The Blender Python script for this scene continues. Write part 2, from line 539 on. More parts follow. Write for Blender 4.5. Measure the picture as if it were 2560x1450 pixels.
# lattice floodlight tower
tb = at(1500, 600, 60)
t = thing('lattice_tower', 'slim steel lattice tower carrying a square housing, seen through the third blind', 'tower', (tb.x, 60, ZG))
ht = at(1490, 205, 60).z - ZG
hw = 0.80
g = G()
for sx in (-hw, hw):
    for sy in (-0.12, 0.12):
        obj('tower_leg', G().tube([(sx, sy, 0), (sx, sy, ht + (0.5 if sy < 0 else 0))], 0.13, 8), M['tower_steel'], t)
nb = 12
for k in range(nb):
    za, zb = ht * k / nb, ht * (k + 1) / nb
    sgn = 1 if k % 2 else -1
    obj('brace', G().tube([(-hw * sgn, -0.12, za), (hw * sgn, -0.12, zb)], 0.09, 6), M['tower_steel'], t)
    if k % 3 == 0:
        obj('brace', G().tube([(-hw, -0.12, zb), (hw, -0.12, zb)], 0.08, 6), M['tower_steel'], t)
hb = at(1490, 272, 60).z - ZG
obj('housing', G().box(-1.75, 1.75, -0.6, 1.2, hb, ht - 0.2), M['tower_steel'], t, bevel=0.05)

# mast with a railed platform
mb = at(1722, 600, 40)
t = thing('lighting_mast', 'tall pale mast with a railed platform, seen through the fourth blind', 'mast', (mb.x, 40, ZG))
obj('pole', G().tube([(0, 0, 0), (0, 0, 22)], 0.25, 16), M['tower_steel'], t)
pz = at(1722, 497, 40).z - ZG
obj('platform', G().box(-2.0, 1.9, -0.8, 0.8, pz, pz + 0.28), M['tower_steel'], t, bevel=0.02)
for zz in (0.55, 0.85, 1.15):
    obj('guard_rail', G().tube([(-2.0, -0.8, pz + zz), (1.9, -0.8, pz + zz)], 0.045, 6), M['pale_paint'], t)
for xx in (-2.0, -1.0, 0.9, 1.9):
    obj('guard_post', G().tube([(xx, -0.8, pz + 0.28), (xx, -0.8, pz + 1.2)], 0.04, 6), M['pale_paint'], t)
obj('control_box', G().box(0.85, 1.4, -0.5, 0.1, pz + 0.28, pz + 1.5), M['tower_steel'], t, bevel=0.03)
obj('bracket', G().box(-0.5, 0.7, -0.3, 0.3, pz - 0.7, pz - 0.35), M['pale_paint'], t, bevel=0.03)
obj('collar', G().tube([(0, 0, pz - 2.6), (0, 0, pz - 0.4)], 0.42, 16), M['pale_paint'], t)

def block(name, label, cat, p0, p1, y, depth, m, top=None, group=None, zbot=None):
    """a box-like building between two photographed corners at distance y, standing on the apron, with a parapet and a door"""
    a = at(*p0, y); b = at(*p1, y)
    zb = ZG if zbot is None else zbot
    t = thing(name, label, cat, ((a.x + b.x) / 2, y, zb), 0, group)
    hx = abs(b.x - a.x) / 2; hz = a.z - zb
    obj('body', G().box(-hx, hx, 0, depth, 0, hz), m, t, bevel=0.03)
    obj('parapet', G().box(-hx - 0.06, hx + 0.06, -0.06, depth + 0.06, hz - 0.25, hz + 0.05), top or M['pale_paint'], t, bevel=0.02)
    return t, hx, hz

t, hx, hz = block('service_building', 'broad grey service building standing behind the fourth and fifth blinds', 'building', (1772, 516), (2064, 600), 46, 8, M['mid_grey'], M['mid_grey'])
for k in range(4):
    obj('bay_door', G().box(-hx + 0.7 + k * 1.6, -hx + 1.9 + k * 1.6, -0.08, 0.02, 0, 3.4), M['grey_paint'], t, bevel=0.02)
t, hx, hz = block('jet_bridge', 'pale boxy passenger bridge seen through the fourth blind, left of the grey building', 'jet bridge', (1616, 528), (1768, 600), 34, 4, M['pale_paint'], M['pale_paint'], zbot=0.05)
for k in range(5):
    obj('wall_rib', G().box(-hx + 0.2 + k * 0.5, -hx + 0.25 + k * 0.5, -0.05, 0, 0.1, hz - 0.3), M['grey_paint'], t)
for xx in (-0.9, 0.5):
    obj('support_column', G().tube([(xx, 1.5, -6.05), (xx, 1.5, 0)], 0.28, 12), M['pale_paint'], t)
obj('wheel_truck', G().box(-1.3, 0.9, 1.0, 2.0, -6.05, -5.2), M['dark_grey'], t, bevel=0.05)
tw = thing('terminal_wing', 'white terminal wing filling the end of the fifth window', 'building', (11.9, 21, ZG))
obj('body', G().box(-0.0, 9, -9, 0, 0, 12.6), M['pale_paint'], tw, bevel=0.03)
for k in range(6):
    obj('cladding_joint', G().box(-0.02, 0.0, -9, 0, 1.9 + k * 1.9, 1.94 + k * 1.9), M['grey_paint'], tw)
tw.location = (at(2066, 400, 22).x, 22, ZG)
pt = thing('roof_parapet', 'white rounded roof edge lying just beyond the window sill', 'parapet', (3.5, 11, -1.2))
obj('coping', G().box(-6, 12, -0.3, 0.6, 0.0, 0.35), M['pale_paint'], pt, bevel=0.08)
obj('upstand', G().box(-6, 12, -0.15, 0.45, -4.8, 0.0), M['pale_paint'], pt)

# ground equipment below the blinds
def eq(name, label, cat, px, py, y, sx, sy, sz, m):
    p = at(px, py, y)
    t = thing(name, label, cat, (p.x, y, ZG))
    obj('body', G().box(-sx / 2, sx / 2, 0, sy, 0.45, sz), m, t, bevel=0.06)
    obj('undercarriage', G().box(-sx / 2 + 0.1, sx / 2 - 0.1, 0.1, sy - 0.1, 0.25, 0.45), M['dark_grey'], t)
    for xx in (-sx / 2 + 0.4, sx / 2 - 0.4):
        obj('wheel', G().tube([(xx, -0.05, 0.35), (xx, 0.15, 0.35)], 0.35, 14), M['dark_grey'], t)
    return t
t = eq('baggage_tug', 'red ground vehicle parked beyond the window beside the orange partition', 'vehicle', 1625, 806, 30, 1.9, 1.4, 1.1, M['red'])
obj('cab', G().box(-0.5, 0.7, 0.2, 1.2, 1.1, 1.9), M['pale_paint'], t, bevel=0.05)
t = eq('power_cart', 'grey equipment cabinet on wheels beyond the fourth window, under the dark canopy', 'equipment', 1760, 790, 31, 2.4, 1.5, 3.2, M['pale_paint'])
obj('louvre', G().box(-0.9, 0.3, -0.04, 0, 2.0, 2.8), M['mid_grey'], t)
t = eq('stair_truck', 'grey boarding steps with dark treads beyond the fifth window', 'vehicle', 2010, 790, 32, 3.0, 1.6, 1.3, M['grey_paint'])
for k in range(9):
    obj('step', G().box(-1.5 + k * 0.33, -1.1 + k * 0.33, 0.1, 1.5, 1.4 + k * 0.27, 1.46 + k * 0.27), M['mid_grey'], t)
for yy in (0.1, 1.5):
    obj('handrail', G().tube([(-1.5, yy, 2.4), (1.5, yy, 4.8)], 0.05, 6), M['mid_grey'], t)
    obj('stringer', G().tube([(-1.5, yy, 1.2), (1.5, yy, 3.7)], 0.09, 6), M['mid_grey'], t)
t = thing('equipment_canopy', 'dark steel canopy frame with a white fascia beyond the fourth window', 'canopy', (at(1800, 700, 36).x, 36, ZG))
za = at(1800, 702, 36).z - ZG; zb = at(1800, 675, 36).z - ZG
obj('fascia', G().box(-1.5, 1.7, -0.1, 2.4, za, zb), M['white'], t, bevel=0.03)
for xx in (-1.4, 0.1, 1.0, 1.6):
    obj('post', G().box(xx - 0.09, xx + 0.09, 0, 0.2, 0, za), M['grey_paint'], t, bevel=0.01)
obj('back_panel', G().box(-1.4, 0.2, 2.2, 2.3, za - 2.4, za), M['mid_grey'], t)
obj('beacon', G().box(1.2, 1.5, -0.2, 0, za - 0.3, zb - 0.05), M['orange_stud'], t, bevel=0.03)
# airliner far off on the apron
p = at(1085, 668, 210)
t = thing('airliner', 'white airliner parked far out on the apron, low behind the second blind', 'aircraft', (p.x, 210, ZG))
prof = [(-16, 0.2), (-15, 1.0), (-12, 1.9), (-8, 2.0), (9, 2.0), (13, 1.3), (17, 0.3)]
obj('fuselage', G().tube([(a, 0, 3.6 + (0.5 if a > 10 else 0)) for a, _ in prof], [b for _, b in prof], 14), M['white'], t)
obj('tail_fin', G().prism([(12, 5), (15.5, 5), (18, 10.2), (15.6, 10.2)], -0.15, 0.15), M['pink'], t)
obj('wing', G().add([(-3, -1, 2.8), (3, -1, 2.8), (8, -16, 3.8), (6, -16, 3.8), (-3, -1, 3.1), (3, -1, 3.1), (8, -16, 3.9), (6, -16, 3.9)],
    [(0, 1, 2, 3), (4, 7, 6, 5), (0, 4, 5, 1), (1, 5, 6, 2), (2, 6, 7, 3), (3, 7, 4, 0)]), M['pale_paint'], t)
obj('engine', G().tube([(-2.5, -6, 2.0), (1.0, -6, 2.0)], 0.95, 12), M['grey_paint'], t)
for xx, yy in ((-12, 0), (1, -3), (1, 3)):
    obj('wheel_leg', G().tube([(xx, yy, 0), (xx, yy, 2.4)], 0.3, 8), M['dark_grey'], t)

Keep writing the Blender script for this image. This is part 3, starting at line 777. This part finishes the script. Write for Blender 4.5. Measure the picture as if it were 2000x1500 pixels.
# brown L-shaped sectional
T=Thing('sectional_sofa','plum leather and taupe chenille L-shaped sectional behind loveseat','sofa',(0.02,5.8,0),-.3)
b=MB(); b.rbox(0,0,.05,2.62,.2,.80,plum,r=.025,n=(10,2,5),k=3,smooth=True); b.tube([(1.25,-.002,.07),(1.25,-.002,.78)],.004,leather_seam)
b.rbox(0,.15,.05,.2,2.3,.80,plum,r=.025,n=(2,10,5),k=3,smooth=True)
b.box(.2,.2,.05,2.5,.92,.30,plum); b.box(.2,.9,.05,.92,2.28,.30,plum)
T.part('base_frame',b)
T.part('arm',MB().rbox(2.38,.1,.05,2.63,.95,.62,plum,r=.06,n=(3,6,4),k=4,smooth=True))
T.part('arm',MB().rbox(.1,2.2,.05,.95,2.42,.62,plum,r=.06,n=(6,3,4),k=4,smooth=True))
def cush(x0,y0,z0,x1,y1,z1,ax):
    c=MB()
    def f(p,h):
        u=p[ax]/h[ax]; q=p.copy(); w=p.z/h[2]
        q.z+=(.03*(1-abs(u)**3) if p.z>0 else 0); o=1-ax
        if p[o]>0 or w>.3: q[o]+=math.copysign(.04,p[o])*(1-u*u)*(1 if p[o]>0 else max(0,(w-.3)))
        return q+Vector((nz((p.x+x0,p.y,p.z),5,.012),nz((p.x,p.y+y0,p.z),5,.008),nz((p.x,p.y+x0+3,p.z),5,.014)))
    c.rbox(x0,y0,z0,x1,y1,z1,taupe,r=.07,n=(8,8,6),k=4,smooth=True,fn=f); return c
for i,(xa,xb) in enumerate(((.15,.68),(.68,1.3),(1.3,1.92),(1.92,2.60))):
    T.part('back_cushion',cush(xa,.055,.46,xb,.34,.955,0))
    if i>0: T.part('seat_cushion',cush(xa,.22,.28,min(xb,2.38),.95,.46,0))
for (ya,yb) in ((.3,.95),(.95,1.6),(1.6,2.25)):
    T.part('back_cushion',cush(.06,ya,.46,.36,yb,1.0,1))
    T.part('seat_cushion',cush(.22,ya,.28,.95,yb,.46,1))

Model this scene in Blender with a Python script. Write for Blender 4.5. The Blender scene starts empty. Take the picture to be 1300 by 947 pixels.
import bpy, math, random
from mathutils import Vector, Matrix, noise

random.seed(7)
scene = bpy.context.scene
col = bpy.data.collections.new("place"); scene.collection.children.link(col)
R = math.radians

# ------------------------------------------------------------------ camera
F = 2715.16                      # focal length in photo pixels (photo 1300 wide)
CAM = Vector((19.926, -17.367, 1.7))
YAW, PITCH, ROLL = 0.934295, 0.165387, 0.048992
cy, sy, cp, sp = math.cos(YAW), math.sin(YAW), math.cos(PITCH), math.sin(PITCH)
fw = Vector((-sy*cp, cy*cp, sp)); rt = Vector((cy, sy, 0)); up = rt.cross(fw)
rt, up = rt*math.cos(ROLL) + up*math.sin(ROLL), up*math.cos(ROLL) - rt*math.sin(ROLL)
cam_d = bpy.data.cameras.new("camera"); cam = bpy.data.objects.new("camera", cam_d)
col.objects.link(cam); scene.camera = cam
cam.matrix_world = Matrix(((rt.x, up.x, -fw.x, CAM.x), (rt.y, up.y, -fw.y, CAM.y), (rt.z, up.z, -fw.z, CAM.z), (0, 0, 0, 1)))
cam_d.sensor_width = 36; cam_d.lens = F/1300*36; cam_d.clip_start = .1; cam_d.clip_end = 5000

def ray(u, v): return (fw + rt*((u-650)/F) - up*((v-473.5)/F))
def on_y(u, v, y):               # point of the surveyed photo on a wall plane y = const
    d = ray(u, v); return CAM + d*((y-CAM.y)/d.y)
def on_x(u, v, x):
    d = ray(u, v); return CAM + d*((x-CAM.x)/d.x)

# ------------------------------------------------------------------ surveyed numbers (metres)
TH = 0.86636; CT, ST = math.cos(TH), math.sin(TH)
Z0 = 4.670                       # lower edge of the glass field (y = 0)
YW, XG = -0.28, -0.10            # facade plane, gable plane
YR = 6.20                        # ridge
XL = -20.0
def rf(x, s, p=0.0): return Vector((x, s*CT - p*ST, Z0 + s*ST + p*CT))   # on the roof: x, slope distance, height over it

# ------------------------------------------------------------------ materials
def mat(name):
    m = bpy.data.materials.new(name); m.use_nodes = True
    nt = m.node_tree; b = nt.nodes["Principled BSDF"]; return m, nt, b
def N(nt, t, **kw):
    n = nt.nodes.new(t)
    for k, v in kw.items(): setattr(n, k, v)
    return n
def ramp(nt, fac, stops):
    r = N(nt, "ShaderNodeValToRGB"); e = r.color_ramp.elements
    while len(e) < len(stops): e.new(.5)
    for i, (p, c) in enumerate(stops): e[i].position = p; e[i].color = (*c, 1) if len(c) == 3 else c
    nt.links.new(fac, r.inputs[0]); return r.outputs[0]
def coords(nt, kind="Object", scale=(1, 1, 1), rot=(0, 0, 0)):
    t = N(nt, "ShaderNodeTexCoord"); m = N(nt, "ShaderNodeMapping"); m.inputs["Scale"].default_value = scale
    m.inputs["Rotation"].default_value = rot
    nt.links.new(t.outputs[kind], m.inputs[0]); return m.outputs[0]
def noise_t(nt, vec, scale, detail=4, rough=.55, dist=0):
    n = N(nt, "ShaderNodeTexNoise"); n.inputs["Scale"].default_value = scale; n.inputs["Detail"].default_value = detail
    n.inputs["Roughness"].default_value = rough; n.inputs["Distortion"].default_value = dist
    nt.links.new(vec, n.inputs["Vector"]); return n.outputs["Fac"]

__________

Problem – The lines to return run from the one containing "Keep writing the" down to the one containing "T.part('seat_cushion',cush(.22,ya,.28,.95,yb,.46,1))"; give them exactly, both included, and no others.

Full answer –
Keep writing the Blender script for this image. This is part 3, starting at line 777. This part finishes the script. Write for Blender 4.5. Measure the picture as if it were 2000x1500 pixels.
# brown L-shaped sectional
T=Thing('sectional_sofa','plum leather and taupe chenille L-shaped sectional behind loveseat','sofa',(0.02,5.8,0),-.3)
b=MB(); b.rbox(0,0,.05,2.62,.2,.80,plum,r=.025,n=(10,2,5),k=3,smooth=True); b.tube([(1.25,-.002,.07),(1.25,-.002,.78)],.004,leather_seam)
b.rbox(0,.15,.05,.2,2.3,.80,plum,r=.025,n=(2,10,5),k=3,smooth=True)
b.box(.2,.2,.05,2.5,.92,.30,plum); b.box(.2,.9,.05,.92,2.28,.30,plum)
T.part('base_frame',b)
T.part('arm',MB().rbox(2.38,.1,.05,2.63,.95,.62,plum,r=.06,n=(3,6,4),k=4,smooth=True))
T.part('arm',MB().rbox(.1,2.2,.05,.95,2.42,.62,plum,r=.06,n=(6,3,4),k=4,smooth=True))
def cush(x0,y0,z0,x1,y1,z1,ax):
    c=MB()
    def f(p,h):
        u=p[ax]/h[ax]; q=p.copy(); w=p.z/h[2]
        q.z+=(.03*(1-abs(u)**3) if p.z>0 else 0); o=1-ax
        if p[o]>0 or w>.3: q[o]+=math.copysign(.04,p[o])*(1-u*u)*(1 if p[o]>0 else max(0,(w-.3)))
        return q+Vector((nz((p.x+x0,p.y,p.z),5,.012),nz((p.x,p.y+y0,p.z),5,.008),nz((p.x,p.y+x0+3,p.z),5,.014)))
    c.rbox(x0,y0,z0,x1,y1,z1,taupe,r=.07,n=(8,8,6),k=4,smooth=True,fn=f); return c
for i,(xa,xb) in enumerate(((.15,.68),(.68,1.3),(1.3,1.92),(1.92,2.60))):
    T.part('back_cushion',cush(xa,.055,.46,xb,.34,.955,0))
    if i>0: T.part('seat_cushion',cush(xa,.22,.28,min(xb,2.38),.95,.46,0))
for (ya,yb) in ((.3,.95),(.95,1.6),(1.6,2.25)):
    T.part('back_cushion',cush(.06,ya,.46,.36,yb,1.0,1))
    T.part('seat_cushion',cush(.22,ya,.28,.95,yb,.46,1))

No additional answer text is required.